Dershowitz: Columbia Faculty Encourages Terrorists

Dershowitz Says Faculty Members Work To Encourage Islamic Terrorism (The New York Sun)

It’s not often that a professor tells a packed crowd at Columbia University that Edward Said was a political extremist and that faculty members in the school’s Middle East studies department encourage Islamic terrorism. The professor who made those statements yesterday isn’t from Columbia but from Harvard. Law professor Alan Dershowitz showed up at the intellectual home of Said, a literature professor who was a fierce critic of Israel, to rebuke Columbia’s faculty and administration for tolerating an atmosphere on campus that he said promotes the hatred of Israel. “This is the most unbalanced university that I have come across when it comes to all sides of the Middle East conflict being presented,” Mr. Dershowitz told hundreds of students and a smattering of Columbia faculty members. “I have never seen a university with as much faculty silence,” he said.

[….]

Drawing a few laughs, Mr. Dershowitz said the prospects of “peace in Israel itself are greater than they would be on this campus.” “The kind of hatred that one hears on campuses like Columbia, and let me say especially Columbia, is a barrier to peace,” Mr. Dershowitz said. “They are encouraging the terrorists. They tell the terrorists you will have academic support even if you oppose the peace process.”

Strong words, indeed. Columbia seems to be the chief hotbed of extremist anti-Israel scholarship among serious circles in the U.S. but it is not alone. In my experience, any discipline with “Studies” in its name at any campus is, at best, home to incredibly unserious scholarship. With no exception that I can think of, they all provide havens for those who want to write ideological polemics under the guise of scholarship. Every conference presentation by a co-panelist who did “Middle East Studies” rather than “political science” or “international relations” was a diatribe against Israel or a screed on the indignities suffered by the Palestinians.

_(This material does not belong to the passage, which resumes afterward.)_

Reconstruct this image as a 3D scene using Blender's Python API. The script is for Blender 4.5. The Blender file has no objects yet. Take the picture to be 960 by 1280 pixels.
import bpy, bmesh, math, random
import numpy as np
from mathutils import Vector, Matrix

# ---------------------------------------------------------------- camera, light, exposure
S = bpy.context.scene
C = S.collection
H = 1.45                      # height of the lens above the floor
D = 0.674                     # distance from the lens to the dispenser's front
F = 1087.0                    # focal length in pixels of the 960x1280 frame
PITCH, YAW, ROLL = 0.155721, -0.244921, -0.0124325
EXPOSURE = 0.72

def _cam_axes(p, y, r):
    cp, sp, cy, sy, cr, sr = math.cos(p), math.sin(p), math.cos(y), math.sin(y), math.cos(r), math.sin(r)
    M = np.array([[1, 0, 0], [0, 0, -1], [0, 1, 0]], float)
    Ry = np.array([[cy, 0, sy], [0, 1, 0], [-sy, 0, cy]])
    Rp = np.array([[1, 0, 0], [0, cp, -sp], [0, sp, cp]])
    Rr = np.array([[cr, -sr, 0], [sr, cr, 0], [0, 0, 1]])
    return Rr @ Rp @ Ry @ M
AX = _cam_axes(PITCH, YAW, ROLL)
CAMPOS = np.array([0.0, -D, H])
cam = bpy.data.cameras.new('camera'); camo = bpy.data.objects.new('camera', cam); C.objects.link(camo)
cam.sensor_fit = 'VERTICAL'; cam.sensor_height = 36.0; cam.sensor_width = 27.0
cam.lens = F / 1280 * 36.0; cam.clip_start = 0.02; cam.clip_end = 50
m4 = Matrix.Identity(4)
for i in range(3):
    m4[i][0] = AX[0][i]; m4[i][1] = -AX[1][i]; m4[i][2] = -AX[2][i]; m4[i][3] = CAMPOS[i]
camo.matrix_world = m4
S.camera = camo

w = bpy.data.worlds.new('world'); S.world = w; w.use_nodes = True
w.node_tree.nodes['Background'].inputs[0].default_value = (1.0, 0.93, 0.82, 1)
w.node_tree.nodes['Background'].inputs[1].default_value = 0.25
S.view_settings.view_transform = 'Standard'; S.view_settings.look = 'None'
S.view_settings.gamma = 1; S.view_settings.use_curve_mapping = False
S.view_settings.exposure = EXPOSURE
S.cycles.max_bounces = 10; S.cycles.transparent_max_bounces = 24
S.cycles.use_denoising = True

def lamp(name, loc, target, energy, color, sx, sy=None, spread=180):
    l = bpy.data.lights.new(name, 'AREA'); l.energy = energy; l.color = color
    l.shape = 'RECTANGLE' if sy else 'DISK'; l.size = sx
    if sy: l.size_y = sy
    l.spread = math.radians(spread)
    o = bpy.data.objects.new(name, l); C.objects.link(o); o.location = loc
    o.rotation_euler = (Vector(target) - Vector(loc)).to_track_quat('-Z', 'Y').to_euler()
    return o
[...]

FILED UNDER: Education, Middle East, Terrorism, , , , , ,
James Joyner
About James Joyner
James Joyner is Professor and Department Head of Security Studies at Marine Corps University's Command and Staff College. He's a former Army officer and Desert Storm veteran. Views expressed here are his own. Follow James on Twitter @DrJJoyner.

Comments

  1. BigFire says:

    Re:

    The words you’re looking for is job farm. They serve no real purpose other than employing unqualified people.

  2. Kappiy says:

    “…any discipline with “Studies” in its name at any campus is, at best, home to incredibly unserious scholarship.”

    Would the neo-liberal Harris School of Public Policy Studies at the University of Chicago fit into your categorization?

  3. Eric says:

    At Duke we used to joke about the “and Society” major, which would be made up of all the easy courses with …and Society in their name. Ecology and Society, Advertising and Society, Feminism and Society, the list went on.

    Of course, Duke also has a Canadian Studies department. I don’t recall if they offer Hockey and Society.

  4. Kappiy says:

    One other thing to keep in mind–Columbia doesn’t have a “Middle East Studies” program. Maybe you are referring to their Jewish Studies program which, I can tell you, is NOT a hotbed of anti-Israeli scholarship!

    While we’re on an anti-“Studies” backlash, why not impugn the “incredibly unserious scholarship” of Columbia’s Cellular, Molecular, and Biophysical Studies program!?!?

  5. Anthony says:

    I resent that! The War Studies department at King’s College London is first class – and what’s more, John Pilger has called for it to be shut down, accusing it of being a wholly owned subsidiary of the Ministry of Defence.

    I personally consider this to be something of a badge of honour.

  6. James Joyner says:

    Anthony: I think we can safely exclude Prof. Freedman and company from the generalization.

    Kappiy: I don’t know much about the Harris School.

    I’m mostly thinking of such “fields” as Women’s Studies, Afro-American Studies, Middle East Studies, Queer Studies, and the like.

  7. kappiy says:

    james-

    I was mostly kidding around with you–I recognize your concern. Although being a Kuhnian, I am sympathetic with the need to question disciplinary boundaries–something that these new “studies” “disciplines” are often concerned with.

    To the extent that they keep “traditional” disciplinary inquiry on its toes, i think its healthy to think interdisciplinarily.

    Although we could be looking back to the future–after all, the great ‘economist” Adam Smith was the Chair of Moral Philosophy at glasgow!

  8. James Joyner says:

    Yep. I like the idea of interdisciplinary research. Ideally, though, it’s conducted by people thoroughly grounded in their disciplines working together. When they form a separate department tied to an ideological view of the world, though, it tends to fall apart.